*** MATERIAL
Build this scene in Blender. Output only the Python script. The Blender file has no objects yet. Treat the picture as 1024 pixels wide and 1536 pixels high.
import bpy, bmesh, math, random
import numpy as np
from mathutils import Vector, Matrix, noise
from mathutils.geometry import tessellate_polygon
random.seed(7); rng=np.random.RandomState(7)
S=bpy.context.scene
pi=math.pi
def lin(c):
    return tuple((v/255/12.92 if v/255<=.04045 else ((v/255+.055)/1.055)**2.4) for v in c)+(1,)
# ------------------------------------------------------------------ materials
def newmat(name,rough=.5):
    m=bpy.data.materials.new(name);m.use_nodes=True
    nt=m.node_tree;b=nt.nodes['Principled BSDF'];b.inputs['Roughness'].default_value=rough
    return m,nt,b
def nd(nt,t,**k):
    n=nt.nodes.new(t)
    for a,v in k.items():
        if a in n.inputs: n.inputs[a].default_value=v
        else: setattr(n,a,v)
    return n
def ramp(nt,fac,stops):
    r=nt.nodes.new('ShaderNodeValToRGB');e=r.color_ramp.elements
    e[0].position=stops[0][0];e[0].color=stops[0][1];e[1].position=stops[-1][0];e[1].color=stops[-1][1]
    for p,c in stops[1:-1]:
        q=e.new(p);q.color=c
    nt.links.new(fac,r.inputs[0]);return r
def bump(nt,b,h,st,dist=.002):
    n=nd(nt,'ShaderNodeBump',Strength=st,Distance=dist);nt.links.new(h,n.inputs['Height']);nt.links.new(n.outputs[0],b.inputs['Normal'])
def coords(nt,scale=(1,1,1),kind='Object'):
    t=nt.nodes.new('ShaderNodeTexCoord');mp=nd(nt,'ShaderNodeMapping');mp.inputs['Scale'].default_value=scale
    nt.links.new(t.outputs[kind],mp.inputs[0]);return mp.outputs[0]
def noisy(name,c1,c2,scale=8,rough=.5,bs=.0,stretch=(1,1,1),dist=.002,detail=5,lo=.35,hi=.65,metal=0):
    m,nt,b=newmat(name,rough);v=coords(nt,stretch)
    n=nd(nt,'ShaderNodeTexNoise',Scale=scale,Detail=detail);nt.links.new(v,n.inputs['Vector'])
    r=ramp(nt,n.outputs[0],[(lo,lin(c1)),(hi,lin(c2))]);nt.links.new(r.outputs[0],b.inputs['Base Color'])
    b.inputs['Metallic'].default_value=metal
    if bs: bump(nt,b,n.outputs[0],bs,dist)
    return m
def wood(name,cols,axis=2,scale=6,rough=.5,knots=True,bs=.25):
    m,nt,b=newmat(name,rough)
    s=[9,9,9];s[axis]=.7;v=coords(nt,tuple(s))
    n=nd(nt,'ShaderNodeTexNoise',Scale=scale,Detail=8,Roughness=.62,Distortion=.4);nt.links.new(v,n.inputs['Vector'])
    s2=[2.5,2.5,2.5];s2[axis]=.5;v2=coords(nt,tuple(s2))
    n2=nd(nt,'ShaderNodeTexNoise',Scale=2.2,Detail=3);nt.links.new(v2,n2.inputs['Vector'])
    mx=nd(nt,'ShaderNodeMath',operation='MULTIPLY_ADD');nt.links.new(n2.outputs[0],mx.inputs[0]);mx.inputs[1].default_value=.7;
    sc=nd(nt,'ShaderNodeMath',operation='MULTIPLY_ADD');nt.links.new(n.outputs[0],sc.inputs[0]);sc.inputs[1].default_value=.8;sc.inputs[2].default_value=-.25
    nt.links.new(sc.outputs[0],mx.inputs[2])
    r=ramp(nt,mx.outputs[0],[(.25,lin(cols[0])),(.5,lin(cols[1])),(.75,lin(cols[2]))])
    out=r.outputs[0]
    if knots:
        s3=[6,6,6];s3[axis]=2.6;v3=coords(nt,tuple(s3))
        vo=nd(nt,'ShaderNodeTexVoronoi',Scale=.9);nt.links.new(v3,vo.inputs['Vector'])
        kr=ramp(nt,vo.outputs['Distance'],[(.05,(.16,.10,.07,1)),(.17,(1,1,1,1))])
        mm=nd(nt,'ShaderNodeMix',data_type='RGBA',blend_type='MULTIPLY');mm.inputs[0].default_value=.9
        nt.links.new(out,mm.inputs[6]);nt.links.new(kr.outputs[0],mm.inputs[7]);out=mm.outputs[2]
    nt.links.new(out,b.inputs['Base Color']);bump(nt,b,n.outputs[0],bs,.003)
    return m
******
From the listing above, extract every line exactly as it stands.

Build this scene in Blender. Output only the Python script. The Blender file has no objects yet. Treat the picture as 1024 pixels wide and 1536 pixels high.
import bpy, bmesh, math, random
import numpy as np
from mathutils import Vector, Matrix, noise
from mathutils.geometry import tessellate_polygon
random.seed(7); rng=np.random.RandomState(7)
S=bpy.context.scene
pi=math.pi
def lin(c):
    return tuple((v/255/12.92 if v/255<=.04045 else ((v/255+.055)/1.055)**2.4) for v in c)+(1,)
# ------------------------------------------------------------------ materials
def newmat(name,rough=.5):
    m=bpy.data.materials.new(name);m.use_nodes=True
    nt=m.node_tree;b=nt.nodes['Principled BSDF'];b.inputs['Roughness'].default_value=rough
    return m,nt,b
def nd(nt,t,**k):
    n=nt.nodes.new(t)
    for a,v in k.items():
        if a in n.inputs: n.inputs[a].default_value=v
        else: setattr(n,a,v)
    return n
def ramp(nt,fac,stops):
    r=nt.nodes.new('ShaderNodeValToRGB');e=r.color_ramp.elements
    e[0].position=stops[0][0];e[0].color=stops[0][1];e[1].position=stops[-1][0];e[1].color=stops[-1][1]
    for p,c in stops[1:-1]:
        q=e.new(p);q.color=c
    nt.links.new(fac,r.inputs[0]);return r
def bump(nt,b,h,st,dist=.002):
    n=nd(nt,'ShaderNodeBump',Strength=st,Distance=dist);nt.links.new(h,n.inputs['Height']);nt.links.new(n.outputs[0],b.inputs['Normal'])
def coords(nt,scale=(1,1,1),kind='Object'):
    t=nt.nodes.new('ShaderNodeTexCoord');mp=nd(nt,'ShaderNodeMapping');mp.inputs['Scale'].default_value=scale
    nt.links.new(t.outputs[kind],mp.inputs[0]);return mp.outputs[0]
def noisy(name,c1,c2,scale=8,rough=.5,bs=.0,stretch=(1,1,1),dist=.002,detail=5,lo=.35,hi=.65,metal=0):
    m,nt,b=newmat(name,rough);v=coords(nt,stretch)
    n=nd(nt,'ShaderNodeTexNoise',Scale=scale,Detail=detail);nt.links.new(v,n.inputs['Vector'])
    r=ramp(nt,n.outputs[0],[(lo,lin(c1)),(hi,lin(c2))]);nt.links.new(r.outputs[0],b.inputs['Base Color'])
    b.inputs['Metallic'].default_value=metal
    if bs: bump(nt,b,n.outputs[0],bs,dist)
    return m
def wood(name,cols,axis=2,scale=6,rough=.5,knots=True,bs=.25):
    m,nt,b=newmat(name,rough)
    s=[9,9,9];s[axis]=.7;v=coords(nt,tuple(s))
    n=nd(nt,'ShaderNodeTexNoise',Scale=scale,Detail=8,Roughness=.62,Distortion=.4);nt.links.new(v,n.inputs['Vector'])
    s2=[2.5,2.5,2.5];s2[axis]=.5;v2=coords(nt,tuple(s2))
    n2=nd(nt,'ShaderNodeTexNoise',Scale=2.2,Detail=3);nt.links.new(v2,n2.inputs['Vector'])
    mx=nd(nt,'ShaderNodeMath',operation='MULTIPLY_ADD');nt.links.new(n2.outputs[0],mx.inputs[0]);mx.inputs[1].default_value=.7;
    sc=nd(nt,'ShaderNodeMath',operation='MULTIPLY_ADD');nt.links.new(n.outputs[0],sc.inputs[0]);sc.inputs[1].default_value=.8;sc.inputs[2].default_value=-.25
    nt.links.new(sc.outputs[0],mx.inputs[2])
    r=ramp(nt,mx.outputs[0],[(.25,lin(cols[0])),(.5,lin(cols[1])),(.75,lin(cols[2]))])
    out=r.outputs[0]
    if knots:
        s3=[6,6,6];s3[axis]=2.6;v3=coords(nt,tuple(s3))
        vo=nd(nt,'ShaderNodeTexVoronoi',Scale=.9);nt.links.new(v3,vo.inputs['Vector'])
        kr=ramp(nt,vo.outputs['Distance'],[(.05,(.16,.10,.07,1)),(.17,(1,1,1,1))])
        mm=nd(nt,'ShaderNodeMix',data_type='RGBA',blend_type='MULTIPLY');mm.inputs[0].default_value=.9
        nt.links.new(out,mm.inputs[6]);nt.links.new(kr.outputs[0],mm.inputs[7]);out=mm.outputs[2]
    nt.links.new(out,b.inputs['Base Color']);bump(nt,b,n.outputs[0],bs,.003)
    return m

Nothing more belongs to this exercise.